Saturday, February 13, 2016

RUBBER HEELS Review





A Review of RUBBER HEELS from LIBERTY, August 20, 1927.


Reblogged from https://nitrateville.com/viewtopic.php?f=3&t=18432

FUNNY BONERS
Why Famous Stage Comedians Flop on the Screen

An article by Frederick James Smith

Ed Wynn, the musical-comedy star, recently made an excursion into motion pictures. He filmed RUBBER HEELS for Paramount Pictures -- and then retired for a rest.

Wynn is not the first footlight comedian to dive in and out of the films. Raymond Hitchcock was one of the first to try it, back in the old Keystone days. Before that he did a comedy for the Lubin company, which made burlesques in Philadelphia. Hitchcock was a flop. He is still dabbling in pictures now and then. Recently he played a circus mountebank in THE MONKEY TALKS.

Fred Stone tried three comedies with the Famous Players-Lasky corporation, and established a high-water mark in failures. He made two more comedies, and these also failed. Stone's buffoonery simply did not photograph.

The most recent instance of an in-again-out-again comedian is Eddie Cantor. Cantor made three comedies for Famous Players, the last of which, THE GIRL FRIEND, has not yet been released. Then he announced his definite return to the footlights. He will star for Flo Ziegfeld, Jr.

Will Rogers was more successful, although he has never had the crowds storming at the box-office windows. The ex-Oklahoma cowboy made a number of pictures for Goldwyn, Famous Players, Pathé, and other companies. He has had at least three screen classics -- JUBILO, ONE GLORIOUS DAY, and the two-reel satire, TWO WAGONS, BOTH COVERED -- to his credit. Mr. Rogers is going to try the films again shortly, devoting his spare time to the job of mayor of Beverly Hills.

W. C. Fields tried the pictures several times, finally scoring a hit in D. W. Griffith's SALLY OF THE SAWDUST; and he is now co-starring for Famous with Chester Conklin. His next few comedies will buy him either a Hollywood bungelow or a return ticket to Broadway. Leon Errol, with his fadeaway leg, was still another film failure.

Why do so many Broadway comedians flop on the screen? Because too much is expected of them at the start, and because they have none of the resources of a trained film maker. Harold Lloyd and others maintain their batteries of gag men. They take months developing their comedies, timing their laughs, putting in and taking out episodes. The footlight comedians are rushed through their repertoire of stage tricks -- and fail.

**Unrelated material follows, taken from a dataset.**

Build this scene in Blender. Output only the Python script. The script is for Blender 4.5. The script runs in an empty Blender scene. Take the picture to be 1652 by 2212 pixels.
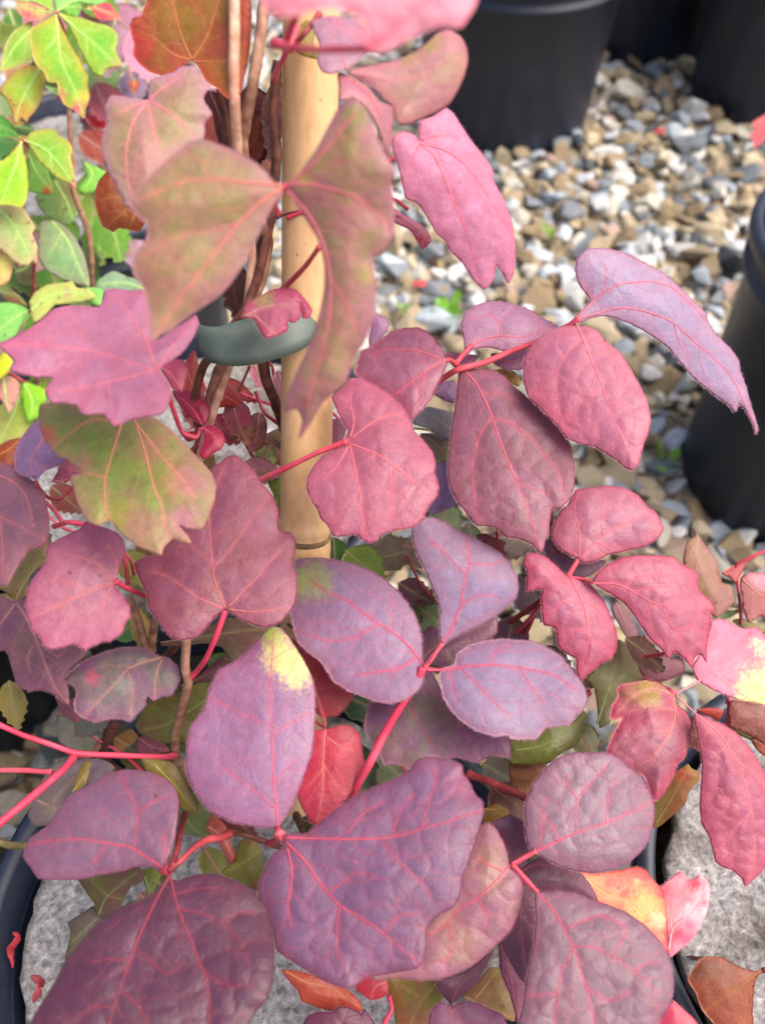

Ed Wynn did not even wait for the public reception of RUBBER HEELS. He returned to the New York stage voluntarily.

RUBBER HEELS is a comedy of a boob detective. Wynn is Homer Thrush, the man of many disguises. Chester Conklin, incidentally, is the master mind of the underworld. One of the comic thrills comes when Wynn is floated out to the crest of Niagara Falls on a chest. Wynn actually did the stunt, after the double looked at the slender cable designed to hold the chest from bobbing over the cataract, and decided to make no further sacrifices for art.

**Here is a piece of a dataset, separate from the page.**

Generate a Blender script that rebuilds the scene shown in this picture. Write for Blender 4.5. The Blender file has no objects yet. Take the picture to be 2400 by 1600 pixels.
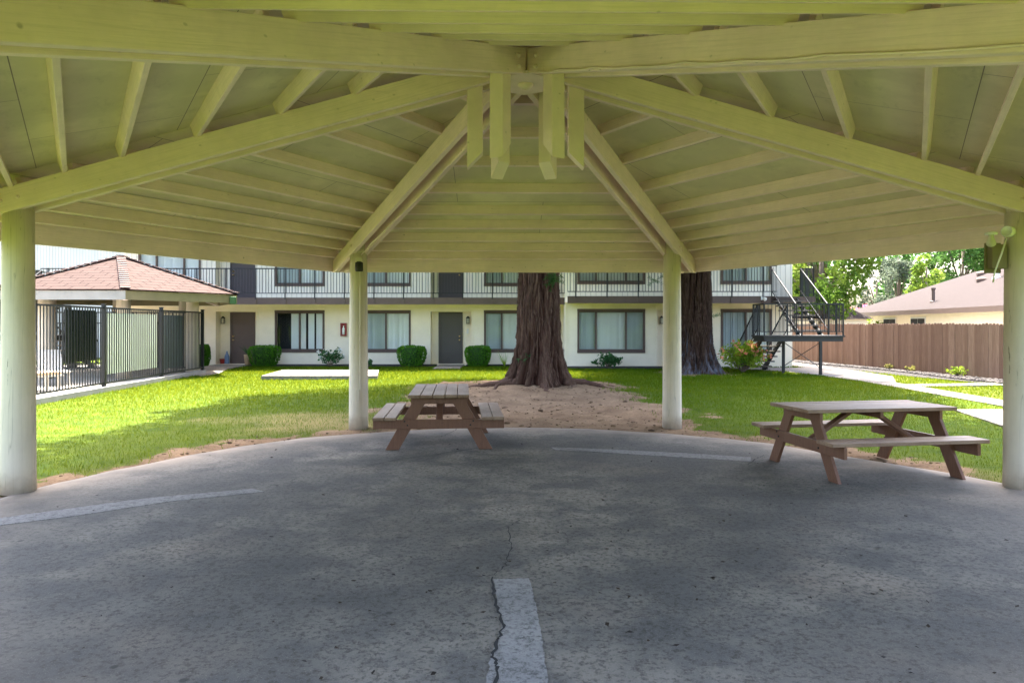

Wynn tried RUBBER HEELS to get a rest from the rigors of touring with a musical revue.

He was born in Philadelphia in 1886. His father ran a ladies' millinery establishment. You can trace the millinery influence in the way Wynn, for years, has extracted comedy from trick hats -- they also figure in RUBBER HEELS.

The comedian did not want to be a ladies' milliner. So he ran away and went on the stage. He was hissed off when he did his first act, a near-comic monologue. Wynn played in vaudeville and then made his musical-comedy debut in The Deacon and the Lady. Engagements in the Follies and at the New York Winter Garden followed.

He was just launching into footlight stardom when the actors' strike of 1920 occurred. Wynn, at the moment the highest salaried actor on Broadway, joined the strike and became the leader of the insurgents. He made furious speeches up and down Broadway, to the delight of large crowds.

With the strike won, Wynn found himself unpopular with the defeated producers and so became his own producer. His first revue starring himself was The Ed Wynn CarnivalThe Perfect Fool and The Grab-Bag followed.

Wynn writes lyrics and music of songs; he is the author of several humorous books; and he does a newspaper syndicate feature. In private life he is the husband of Frank Keenan's daughter, and an inhabitant of that famous Long Island town of actor folk, Great Neck.

RUBBER HEELS? A fairly entertaining satire â la Mack Sennett, but minus the old Sennett tang. Only Sennett could laugh at life in just the right key.